⟨
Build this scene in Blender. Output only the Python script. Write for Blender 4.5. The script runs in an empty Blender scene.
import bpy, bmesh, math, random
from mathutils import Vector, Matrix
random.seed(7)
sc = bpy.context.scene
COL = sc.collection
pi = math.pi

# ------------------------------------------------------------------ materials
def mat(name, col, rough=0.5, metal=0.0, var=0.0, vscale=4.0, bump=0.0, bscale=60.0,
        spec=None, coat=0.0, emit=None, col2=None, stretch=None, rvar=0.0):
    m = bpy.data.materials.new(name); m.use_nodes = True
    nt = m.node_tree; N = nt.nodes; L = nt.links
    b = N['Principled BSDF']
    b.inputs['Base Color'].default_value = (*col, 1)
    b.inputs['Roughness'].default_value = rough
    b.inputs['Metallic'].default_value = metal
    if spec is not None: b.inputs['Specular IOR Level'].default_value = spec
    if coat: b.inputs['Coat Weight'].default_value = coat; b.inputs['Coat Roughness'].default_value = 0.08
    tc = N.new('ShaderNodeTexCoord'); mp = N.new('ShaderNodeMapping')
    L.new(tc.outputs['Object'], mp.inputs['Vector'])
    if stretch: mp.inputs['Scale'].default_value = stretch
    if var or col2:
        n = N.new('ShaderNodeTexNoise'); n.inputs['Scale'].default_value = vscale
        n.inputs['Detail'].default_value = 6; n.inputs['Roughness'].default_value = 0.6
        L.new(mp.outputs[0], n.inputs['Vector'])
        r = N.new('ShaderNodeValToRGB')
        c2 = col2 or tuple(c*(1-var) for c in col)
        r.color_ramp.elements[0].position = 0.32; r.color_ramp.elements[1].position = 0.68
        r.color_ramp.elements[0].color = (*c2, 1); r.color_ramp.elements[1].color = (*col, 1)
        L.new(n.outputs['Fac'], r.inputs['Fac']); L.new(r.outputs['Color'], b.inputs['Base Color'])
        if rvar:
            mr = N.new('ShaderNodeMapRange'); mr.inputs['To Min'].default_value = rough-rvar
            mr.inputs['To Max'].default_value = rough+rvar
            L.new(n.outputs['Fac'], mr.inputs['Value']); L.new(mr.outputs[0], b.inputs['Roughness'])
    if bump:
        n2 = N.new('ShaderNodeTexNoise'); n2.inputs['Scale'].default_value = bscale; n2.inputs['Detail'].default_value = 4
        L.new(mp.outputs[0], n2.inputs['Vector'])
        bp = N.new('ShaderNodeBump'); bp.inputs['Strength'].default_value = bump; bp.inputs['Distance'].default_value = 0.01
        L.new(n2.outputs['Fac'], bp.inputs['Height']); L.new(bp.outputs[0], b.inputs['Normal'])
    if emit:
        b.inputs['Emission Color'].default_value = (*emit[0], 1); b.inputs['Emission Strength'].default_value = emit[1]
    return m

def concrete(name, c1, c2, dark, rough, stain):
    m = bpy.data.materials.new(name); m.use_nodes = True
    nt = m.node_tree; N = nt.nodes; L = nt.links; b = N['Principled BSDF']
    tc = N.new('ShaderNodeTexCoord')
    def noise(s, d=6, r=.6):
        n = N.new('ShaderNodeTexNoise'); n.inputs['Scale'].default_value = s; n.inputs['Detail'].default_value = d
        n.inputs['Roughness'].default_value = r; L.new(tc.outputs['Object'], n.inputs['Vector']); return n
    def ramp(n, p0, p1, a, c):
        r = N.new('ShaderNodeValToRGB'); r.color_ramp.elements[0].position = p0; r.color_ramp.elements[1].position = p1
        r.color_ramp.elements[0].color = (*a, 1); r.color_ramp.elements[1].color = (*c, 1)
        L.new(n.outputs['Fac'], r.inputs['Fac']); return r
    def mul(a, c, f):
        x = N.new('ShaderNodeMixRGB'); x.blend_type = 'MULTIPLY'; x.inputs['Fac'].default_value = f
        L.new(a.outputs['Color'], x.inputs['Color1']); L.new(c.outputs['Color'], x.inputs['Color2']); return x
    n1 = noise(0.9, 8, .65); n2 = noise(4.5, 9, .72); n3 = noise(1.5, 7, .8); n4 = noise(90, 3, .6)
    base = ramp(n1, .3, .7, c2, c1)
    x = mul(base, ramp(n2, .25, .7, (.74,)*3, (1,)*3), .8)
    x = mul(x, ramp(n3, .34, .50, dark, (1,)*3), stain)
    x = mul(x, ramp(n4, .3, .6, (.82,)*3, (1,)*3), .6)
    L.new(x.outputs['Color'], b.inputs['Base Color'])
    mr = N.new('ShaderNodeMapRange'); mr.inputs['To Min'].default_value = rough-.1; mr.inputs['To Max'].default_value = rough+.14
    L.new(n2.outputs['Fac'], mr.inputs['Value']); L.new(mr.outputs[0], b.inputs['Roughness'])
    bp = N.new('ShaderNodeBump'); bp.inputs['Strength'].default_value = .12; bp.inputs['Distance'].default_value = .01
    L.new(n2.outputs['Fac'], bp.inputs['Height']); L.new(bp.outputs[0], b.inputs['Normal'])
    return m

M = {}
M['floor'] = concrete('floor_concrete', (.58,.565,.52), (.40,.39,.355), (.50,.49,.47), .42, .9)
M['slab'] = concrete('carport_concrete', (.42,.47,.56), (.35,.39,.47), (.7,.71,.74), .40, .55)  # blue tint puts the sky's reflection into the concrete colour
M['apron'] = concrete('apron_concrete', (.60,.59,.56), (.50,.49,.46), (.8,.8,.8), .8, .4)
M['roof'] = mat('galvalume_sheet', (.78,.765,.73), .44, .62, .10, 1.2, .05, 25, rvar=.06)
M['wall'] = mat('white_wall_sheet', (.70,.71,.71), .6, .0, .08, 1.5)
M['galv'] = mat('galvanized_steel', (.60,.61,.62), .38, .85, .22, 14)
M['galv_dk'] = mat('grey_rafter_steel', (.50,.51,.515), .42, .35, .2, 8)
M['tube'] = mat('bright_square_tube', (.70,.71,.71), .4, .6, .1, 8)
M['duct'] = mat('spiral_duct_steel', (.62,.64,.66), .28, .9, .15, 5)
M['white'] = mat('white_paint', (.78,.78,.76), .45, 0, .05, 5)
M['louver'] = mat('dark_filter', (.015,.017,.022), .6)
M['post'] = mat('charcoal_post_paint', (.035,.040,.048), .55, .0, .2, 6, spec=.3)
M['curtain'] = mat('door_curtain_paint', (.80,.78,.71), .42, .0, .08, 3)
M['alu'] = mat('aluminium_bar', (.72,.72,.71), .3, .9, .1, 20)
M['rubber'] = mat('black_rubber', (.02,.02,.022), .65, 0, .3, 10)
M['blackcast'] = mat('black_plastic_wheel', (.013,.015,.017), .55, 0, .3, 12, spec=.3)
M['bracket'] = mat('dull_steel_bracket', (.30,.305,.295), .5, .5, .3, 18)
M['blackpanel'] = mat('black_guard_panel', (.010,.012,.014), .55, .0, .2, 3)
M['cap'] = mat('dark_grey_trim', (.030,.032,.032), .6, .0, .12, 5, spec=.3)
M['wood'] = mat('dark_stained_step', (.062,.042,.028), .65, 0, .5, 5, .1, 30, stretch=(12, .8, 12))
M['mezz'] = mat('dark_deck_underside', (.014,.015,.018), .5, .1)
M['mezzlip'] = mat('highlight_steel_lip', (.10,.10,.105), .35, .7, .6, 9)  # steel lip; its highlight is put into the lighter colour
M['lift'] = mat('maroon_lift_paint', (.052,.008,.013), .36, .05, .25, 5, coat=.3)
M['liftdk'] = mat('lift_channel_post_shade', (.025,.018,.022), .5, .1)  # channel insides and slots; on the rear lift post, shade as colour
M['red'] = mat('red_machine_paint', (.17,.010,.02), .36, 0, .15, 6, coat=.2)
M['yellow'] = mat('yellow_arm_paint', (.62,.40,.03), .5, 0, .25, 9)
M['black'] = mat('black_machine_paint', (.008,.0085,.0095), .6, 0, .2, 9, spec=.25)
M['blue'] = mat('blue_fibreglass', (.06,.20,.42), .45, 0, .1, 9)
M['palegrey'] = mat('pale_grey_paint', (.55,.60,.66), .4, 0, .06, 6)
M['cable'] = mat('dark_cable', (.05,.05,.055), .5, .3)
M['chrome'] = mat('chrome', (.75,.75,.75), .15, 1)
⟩
▶ Job:
Isolate the lines above that contain the word "scene" and copy them.

▶ Solution:
Build this scene in Blender. Output only the Python script. Write for Blender 4.5. The script runs in an empty Blender scene.
sc = bpy.context.scene